--- START ---

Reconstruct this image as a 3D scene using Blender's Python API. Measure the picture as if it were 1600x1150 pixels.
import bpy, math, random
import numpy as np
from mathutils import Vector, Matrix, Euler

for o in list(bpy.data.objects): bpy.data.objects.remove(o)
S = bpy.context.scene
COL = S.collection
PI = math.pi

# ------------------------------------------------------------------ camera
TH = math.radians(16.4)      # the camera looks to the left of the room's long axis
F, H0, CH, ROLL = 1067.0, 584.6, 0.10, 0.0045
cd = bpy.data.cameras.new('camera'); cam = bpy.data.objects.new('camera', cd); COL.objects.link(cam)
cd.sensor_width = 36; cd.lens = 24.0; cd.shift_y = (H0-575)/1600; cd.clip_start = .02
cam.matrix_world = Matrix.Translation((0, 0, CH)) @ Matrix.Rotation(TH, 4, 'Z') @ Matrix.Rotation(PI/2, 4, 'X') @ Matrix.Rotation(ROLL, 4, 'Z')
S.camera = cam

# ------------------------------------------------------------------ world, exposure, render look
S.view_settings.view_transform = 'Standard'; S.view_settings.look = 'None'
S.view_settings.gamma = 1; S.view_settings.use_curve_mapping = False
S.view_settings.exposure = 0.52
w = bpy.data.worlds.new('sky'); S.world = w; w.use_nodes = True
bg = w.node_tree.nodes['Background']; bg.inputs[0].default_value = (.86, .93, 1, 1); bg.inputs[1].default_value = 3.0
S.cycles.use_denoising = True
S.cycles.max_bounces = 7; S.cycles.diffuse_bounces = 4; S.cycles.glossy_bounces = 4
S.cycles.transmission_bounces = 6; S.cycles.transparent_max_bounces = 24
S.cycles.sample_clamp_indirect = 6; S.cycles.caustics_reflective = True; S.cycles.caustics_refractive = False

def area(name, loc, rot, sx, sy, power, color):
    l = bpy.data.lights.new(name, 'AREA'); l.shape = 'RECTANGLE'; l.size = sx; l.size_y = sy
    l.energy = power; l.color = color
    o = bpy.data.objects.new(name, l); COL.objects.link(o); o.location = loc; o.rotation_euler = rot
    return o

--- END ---
--- START ---

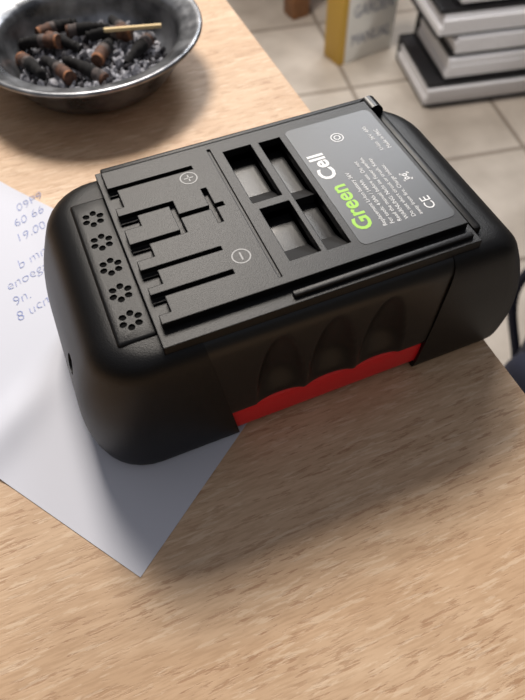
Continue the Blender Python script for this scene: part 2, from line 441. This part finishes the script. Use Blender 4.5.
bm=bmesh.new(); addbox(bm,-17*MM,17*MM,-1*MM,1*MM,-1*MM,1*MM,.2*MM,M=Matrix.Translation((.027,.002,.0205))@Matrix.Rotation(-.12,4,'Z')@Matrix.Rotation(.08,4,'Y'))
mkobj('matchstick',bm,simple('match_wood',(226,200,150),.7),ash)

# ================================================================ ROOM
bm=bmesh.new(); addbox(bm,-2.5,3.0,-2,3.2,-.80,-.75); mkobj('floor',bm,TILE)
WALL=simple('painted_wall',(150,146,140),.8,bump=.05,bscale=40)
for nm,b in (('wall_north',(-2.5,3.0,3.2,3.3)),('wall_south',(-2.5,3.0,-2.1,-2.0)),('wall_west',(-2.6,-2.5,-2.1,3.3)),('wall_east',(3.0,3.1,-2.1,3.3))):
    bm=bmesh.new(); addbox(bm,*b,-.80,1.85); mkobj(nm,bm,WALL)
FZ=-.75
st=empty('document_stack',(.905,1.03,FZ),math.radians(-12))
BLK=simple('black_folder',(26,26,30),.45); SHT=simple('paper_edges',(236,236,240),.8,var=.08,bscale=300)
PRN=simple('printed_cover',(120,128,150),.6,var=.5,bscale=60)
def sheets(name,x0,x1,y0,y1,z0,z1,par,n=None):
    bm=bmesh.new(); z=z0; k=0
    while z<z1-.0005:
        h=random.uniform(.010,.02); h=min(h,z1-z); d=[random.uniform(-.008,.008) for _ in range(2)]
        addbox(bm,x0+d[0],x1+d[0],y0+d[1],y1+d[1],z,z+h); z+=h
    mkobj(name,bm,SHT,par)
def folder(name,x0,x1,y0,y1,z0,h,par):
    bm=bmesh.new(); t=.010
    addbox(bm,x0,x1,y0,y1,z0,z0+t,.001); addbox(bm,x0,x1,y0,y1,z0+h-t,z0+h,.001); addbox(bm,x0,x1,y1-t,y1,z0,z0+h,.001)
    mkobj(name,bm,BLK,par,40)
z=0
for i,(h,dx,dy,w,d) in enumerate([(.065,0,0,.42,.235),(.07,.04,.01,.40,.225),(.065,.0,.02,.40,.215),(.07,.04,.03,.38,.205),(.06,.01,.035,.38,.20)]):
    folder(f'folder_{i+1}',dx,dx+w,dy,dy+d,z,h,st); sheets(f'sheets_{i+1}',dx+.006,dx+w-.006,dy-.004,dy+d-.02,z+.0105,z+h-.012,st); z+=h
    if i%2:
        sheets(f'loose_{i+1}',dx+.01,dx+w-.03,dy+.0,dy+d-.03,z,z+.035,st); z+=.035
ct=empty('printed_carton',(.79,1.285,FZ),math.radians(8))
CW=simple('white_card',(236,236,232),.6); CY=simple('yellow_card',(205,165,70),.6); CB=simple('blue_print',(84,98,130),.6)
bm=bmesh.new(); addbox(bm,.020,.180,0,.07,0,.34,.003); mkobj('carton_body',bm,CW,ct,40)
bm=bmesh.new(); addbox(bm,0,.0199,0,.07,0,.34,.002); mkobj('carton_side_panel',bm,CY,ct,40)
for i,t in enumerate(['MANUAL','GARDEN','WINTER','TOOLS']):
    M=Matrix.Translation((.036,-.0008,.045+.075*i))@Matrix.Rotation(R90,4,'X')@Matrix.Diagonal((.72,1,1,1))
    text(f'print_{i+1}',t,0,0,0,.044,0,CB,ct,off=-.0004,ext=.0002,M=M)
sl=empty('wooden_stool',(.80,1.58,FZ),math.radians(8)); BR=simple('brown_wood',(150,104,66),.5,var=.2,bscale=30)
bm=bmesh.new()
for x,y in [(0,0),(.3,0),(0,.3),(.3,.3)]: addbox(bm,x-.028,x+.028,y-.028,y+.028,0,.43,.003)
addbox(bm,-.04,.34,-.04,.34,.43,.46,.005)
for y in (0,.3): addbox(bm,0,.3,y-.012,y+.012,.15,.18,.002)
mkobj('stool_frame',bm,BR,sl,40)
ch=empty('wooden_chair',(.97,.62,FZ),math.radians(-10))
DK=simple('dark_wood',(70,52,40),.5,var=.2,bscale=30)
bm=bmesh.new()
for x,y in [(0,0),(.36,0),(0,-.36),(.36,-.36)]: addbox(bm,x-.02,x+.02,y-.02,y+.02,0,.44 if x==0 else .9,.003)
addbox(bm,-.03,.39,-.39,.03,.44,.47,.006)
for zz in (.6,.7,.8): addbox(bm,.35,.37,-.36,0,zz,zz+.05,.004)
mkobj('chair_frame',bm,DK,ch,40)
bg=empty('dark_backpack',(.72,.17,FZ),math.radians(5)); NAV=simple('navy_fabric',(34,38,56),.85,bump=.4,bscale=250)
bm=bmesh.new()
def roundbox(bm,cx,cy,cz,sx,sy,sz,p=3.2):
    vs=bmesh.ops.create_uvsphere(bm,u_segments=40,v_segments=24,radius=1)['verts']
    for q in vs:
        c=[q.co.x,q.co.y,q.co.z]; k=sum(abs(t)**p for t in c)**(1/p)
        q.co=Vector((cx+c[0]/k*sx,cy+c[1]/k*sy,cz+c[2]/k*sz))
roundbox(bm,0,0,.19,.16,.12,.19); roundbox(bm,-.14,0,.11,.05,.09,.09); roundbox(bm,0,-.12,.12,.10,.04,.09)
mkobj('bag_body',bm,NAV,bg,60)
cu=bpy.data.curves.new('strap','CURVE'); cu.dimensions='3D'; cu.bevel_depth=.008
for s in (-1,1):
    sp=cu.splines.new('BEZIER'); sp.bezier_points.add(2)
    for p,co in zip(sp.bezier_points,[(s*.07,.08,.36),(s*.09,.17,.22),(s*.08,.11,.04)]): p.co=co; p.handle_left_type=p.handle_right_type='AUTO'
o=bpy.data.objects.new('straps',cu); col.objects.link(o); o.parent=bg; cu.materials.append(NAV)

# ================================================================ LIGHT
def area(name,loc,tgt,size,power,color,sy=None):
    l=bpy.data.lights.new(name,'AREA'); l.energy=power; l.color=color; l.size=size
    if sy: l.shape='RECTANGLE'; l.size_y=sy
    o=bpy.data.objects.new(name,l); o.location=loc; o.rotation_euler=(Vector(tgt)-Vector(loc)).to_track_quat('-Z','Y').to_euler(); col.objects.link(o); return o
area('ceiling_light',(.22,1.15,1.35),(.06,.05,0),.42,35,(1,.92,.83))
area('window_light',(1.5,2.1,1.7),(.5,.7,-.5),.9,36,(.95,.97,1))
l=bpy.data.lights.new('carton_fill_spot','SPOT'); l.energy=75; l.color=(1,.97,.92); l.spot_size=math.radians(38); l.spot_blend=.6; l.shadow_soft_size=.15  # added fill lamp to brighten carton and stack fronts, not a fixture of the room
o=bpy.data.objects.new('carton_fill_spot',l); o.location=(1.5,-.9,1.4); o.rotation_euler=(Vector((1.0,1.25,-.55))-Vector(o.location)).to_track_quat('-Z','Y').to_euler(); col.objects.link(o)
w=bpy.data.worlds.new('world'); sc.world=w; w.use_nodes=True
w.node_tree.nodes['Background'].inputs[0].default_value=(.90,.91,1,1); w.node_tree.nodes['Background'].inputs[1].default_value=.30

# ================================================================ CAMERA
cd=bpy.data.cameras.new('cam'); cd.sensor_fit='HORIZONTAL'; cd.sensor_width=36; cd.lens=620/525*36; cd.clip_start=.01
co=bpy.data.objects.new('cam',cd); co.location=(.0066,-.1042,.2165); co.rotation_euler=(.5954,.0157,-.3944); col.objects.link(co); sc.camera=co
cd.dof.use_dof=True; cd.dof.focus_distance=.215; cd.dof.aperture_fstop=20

--- END ---
--- START ---

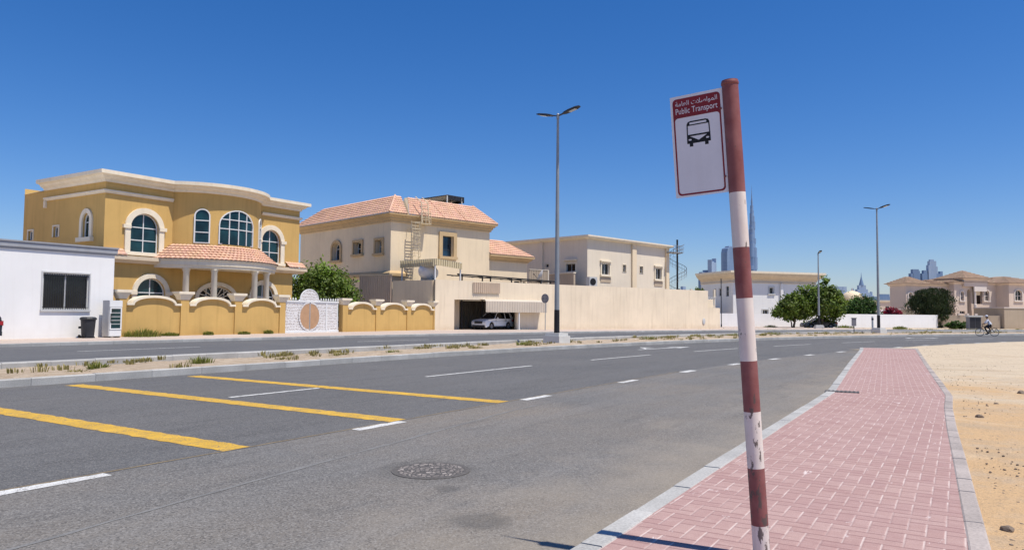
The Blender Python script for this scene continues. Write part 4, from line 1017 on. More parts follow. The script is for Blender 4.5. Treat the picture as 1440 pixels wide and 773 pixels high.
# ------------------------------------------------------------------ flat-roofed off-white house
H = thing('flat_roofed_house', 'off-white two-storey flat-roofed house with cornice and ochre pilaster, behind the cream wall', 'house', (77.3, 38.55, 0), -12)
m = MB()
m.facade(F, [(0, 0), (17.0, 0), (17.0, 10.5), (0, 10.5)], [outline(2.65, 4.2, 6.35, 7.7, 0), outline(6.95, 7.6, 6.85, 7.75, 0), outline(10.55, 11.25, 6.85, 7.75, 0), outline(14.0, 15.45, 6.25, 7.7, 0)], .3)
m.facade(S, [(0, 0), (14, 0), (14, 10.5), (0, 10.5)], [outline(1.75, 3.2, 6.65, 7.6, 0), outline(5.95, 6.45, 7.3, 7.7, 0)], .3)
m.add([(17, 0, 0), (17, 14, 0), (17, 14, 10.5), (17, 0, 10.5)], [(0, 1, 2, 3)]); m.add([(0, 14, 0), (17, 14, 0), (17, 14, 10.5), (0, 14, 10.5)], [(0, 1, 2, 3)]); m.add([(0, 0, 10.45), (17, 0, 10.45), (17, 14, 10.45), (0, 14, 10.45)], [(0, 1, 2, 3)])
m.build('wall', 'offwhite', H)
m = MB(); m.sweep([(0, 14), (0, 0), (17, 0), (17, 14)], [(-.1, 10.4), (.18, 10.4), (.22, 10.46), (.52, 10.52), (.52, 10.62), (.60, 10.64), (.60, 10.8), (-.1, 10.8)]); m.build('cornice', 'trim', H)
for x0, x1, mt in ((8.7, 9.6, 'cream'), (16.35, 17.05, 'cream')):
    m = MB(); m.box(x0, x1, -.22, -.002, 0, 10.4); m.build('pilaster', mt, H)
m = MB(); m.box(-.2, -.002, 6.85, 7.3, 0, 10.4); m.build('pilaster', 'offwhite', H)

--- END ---

To be done: The line containing "Reconstruct this image" opens the part, and the line containing "from mathutils import Vector, Matrix, Euler" closes it. Output that part exactly, with both, and only that.

Correct answer:
Reconstruct this image as a 3D scene using Blender's Python API. Measure the picture as if it were 1600x1150 pixels.
import bpy, math, random
import numpy as np
from mathutils import Vector, Matrix, Euler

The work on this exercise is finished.